Prices were near 3200 level in March 2020 – prices have tripled since then. But is this upside rally justified, or it is a result of rigging and speculations. Well we are often hearing dissatisfaction and doubts being raised on this. However the price appreciation is justified considering the demand and supply related changes. Actually soybean’s upside movement was capped till February, considering the soy oil prices. In fact Soya oil prices are still below May month’s high of 1470-1480, but soybean in the month of May could not sustain above the 8000 mark. It was only after June month, soybean prices shot up further.

Sharp rise in demand after easing of the lockdown restrictions/reducing corona threats, tightening inventory levels of major vegetable oils including soya oil, in addition to lower planting area in soybean and stable demand for the soy products have ensured the strong trend of soybean after the first quarter of 2020. Strength in edible oil markets such as soybean oil, palm oil and sunflower oil has been an additional supportive factor.
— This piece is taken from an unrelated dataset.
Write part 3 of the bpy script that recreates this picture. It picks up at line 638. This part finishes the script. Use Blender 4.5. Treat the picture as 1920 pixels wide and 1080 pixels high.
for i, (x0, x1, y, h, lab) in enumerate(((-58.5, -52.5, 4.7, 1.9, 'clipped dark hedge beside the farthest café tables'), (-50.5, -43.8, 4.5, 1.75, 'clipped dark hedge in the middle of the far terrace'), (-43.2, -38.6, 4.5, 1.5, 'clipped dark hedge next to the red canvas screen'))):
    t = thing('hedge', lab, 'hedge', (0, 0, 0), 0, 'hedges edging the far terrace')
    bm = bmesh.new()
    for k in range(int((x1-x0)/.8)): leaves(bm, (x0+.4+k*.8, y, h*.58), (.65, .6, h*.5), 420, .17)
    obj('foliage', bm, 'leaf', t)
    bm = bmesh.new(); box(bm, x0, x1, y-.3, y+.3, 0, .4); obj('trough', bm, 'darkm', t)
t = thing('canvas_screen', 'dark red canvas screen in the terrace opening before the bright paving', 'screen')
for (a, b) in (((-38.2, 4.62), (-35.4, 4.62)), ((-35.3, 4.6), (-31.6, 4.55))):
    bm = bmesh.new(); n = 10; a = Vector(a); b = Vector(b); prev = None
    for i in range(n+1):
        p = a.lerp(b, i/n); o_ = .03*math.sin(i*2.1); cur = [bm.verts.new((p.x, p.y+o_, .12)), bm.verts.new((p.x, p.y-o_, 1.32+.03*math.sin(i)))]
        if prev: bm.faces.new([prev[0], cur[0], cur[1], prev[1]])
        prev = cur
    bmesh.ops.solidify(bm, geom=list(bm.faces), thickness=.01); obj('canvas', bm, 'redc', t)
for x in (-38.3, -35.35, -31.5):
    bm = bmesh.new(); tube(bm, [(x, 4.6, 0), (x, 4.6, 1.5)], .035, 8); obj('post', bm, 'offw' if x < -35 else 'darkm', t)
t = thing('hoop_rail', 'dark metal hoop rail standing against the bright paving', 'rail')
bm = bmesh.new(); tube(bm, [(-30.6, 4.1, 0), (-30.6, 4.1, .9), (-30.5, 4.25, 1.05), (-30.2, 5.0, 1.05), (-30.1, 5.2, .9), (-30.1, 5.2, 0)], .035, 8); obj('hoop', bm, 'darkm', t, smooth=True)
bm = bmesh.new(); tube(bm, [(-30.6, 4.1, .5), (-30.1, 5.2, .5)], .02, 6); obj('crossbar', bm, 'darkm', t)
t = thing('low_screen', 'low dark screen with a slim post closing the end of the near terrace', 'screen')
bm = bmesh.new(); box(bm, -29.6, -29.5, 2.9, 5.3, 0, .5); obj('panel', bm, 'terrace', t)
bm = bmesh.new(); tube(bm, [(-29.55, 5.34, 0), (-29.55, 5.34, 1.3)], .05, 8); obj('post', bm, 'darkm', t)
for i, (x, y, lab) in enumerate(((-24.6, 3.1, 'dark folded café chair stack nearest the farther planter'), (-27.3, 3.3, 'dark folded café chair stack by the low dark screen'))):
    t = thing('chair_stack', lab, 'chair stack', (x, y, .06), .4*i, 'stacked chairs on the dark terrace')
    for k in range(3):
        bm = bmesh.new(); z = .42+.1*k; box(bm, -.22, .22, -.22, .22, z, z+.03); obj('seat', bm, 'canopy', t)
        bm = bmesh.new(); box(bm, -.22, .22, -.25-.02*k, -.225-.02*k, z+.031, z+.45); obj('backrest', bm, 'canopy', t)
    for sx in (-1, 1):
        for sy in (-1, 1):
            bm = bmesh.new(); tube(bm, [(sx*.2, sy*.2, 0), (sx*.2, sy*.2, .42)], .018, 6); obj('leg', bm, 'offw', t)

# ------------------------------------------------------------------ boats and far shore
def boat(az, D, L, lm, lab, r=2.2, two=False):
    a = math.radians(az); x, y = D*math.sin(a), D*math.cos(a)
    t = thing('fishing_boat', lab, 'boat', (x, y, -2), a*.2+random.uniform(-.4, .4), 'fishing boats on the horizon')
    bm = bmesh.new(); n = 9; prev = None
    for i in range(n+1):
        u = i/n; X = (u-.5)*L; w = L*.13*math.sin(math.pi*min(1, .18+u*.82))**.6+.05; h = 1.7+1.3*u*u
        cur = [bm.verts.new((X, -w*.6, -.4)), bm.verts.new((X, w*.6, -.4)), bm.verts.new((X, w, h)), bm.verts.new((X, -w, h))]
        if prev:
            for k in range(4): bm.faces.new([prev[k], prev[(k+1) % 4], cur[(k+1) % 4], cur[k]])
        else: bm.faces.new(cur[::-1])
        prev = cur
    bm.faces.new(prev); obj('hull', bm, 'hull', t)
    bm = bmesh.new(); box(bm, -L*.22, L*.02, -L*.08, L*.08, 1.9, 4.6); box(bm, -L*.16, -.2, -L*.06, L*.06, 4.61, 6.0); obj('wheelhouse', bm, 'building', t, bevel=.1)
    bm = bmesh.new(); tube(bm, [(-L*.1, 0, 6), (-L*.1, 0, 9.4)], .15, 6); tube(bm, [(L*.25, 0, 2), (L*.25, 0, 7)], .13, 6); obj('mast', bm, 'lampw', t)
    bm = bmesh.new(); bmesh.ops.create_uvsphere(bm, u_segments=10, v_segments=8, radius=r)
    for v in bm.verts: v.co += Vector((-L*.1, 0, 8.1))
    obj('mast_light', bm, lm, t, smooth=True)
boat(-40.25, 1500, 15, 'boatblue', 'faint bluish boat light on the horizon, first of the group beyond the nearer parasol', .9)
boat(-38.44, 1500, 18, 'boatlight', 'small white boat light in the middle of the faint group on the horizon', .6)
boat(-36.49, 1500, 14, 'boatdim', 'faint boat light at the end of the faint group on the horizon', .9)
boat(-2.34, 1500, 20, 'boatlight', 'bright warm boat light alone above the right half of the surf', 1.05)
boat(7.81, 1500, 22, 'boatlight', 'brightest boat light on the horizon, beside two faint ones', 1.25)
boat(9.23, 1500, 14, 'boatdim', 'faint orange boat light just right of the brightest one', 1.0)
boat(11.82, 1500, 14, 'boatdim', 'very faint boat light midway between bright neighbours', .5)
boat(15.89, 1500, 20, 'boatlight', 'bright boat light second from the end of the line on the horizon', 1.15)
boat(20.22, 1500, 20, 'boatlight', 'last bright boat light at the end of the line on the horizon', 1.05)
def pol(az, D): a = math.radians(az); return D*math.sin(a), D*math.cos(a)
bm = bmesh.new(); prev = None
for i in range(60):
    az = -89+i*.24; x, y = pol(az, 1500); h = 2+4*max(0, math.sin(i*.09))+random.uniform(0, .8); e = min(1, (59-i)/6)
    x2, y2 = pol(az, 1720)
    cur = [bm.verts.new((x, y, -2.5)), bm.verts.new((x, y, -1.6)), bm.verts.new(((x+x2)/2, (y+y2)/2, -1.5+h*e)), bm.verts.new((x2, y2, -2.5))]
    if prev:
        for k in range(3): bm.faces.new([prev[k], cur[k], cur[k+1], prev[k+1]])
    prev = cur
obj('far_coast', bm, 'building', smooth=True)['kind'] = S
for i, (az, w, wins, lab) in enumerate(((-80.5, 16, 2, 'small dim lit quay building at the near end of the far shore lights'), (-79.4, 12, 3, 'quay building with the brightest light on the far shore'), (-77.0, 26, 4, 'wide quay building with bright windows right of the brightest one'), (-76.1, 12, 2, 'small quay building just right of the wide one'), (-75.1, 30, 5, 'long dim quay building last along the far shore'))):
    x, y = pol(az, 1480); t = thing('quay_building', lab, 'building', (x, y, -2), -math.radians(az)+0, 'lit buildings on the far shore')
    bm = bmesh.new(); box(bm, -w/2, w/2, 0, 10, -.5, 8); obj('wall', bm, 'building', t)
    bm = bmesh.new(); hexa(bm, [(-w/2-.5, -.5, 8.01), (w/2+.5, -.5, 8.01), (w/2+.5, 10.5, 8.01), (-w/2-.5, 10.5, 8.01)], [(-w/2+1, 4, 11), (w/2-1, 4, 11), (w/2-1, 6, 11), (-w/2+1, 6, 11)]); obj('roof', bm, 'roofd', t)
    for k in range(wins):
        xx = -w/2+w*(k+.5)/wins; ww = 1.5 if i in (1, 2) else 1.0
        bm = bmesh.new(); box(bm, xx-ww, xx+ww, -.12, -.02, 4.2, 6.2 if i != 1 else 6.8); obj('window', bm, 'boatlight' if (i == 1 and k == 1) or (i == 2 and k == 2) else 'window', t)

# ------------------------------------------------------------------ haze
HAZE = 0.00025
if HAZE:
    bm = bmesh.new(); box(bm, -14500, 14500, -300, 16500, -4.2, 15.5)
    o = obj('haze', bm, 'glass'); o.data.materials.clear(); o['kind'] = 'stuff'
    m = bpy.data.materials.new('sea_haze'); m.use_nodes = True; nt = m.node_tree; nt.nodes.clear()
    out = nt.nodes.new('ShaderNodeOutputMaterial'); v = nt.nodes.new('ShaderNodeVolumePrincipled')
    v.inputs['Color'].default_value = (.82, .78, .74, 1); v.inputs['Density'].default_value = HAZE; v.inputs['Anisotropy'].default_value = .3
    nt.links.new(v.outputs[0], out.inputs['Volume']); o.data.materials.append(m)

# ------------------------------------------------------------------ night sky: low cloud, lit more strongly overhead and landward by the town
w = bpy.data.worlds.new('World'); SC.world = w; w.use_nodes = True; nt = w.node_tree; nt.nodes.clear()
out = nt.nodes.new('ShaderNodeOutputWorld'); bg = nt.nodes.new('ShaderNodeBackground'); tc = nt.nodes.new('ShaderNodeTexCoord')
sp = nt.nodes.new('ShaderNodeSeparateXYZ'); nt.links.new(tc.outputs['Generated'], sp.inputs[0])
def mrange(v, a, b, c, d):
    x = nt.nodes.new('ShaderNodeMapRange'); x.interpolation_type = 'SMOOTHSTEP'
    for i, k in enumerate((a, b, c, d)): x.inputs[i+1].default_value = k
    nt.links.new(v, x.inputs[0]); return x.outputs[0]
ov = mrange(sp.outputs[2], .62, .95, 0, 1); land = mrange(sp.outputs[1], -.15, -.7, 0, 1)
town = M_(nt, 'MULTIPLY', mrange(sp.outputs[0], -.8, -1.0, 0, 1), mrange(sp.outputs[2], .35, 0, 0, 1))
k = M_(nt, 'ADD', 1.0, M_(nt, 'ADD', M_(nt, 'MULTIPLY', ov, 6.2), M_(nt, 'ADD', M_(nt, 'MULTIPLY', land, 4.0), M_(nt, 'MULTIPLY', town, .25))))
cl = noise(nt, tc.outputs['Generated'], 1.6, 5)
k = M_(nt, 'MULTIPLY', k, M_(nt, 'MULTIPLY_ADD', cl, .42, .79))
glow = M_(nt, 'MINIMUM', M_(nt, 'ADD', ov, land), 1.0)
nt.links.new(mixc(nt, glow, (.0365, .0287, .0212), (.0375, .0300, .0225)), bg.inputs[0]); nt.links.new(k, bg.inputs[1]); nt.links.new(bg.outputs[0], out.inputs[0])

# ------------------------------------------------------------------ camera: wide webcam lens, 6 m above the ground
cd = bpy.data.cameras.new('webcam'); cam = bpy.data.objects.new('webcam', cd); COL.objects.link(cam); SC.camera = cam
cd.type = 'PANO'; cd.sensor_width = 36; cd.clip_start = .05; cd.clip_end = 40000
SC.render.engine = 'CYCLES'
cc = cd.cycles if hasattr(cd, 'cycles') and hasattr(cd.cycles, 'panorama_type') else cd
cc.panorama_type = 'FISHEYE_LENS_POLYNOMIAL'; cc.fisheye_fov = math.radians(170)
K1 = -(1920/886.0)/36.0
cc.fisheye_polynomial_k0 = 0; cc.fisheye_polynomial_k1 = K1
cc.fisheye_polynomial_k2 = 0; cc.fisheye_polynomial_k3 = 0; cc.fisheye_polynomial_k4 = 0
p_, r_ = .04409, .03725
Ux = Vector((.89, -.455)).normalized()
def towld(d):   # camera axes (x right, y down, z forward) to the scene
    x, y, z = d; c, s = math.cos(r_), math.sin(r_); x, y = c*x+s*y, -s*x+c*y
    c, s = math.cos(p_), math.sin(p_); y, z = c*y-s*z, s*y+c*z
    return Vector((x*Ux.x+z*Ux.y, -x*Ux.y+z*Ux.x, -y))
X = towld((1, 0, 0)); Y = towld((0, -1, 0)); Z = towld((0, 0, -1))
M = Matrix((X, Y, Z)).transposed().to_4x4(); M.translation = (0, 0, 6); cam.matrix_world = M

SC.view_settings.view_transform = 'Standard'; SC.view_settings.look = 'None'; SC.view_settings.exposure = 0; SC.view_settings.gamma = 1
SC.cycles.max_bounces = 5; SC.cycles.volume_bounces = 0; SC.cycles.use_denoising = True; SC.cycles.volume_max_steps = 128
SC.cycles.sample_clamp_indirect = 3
Already the inventories had started tightening from early part of 2021, and with 20 Lakh tonnes of Soymeal export this season, the supplies of soybean have exhausted to a great extent. In India, the delayed monsoon has been a matter of concern and the planting activity of soybean is adversely affected due to deficient rains in central India. All in all, the upside rally of soybean seems in line with the fundamental factors.

This year was quite useful for the value chain participants such as the feed manufacturers in using the futures market for hedging their price risk. The feed manufacturers were exposed to the risk of rising prices, so they could have easily entered long positions, a few months back, when the prices were relatively cheaper then present offers. Often the futures were running discounted from the spot market therefore buying the futures contract during that period would have reduced their purchase cost significantly.

Moving forward there shall always exist such opportunities for the processing units, even for farmers and the stockists. Stockists can sell in the futures markets whenever the futures are running above their purchase cost. In the case of farmers, they can sell the November or December contract, which is the futures contract for the new season soybean. As there is uncertainty with respect to the price outlook after 3-4 months, they can sell these futures and minimize the risk by locking their prices. For the feed manufacturers, it will be better to buy the contracts, whenever they go much below the spot market offers.